Following the advice above will help you create a good product. But there are also pitfalls to avoid. Users often get frustrated during onboarding. We have collected the most common UX onboarding mistakes that can make your customers churn:
- Overpromise. Some products try to trick the users, promising one thing but delivering something less cool. Users are smart, they usually notice such twists and it only causes frustration. Stick to your promises and your users will appreciate it.
- Unclear copy. Vague wording is one of the common mistakes in onboarding. What is obvious to you is not always the same for your users. Confusion during onboarding leads straight to churn. Make sure you communicate the value of your product precise, clear and early on.

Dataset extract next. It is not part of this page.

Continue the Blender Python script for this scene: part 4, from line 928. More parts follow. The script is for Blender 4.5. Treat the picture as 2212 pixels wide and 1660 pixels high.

- Using dark UX patterns. Using psychology to push users towards what is more beneficial to the company or stealing their private data is called dark patterns. It is unethical and often illegal. In your onboarding and overall in design do not cross line between helping your users to navigate through your product and steering them right where it benefits your company most. Put your users interest first and it will pay off in the future.
- Pushing sales or asking for input too early. Many apps ask users to turn on notifications, fill in long questionnaires, or upscaling their features during the onboarding. Remember the trust principle we mentioned before. Offer value first and then ask for some action from your users.
We listed the most common onboarding types. There are also numerous strategies on how to make your product onboarding as effective and as interactive as possible. It’s for your design team to find out which pattern will fit best to your user's need sand your product specifics.
UX onboarding influences business metrics
Designing solutions for enterprises, we at Tenscope know that user onboarding directly influences business metrics. It can reduce early churn and can increase conversions to the upgrade plans.
As you already know any friction or trigger during the couple first minutes of experience with digital product can ruin the first impression.
To help our clients improve metrics, we always take psychology insights into account when designing user on boardings. Knowing how humans react, what triggers them and how to make the whole experience more appealing to target audience helps us create outstanding digital products.
Your product has only one shot to hook a user with a perfect welcome experience. If that moment is lost – a customer might be gone for good. You do not want to lose this moment with poor UX onboarding!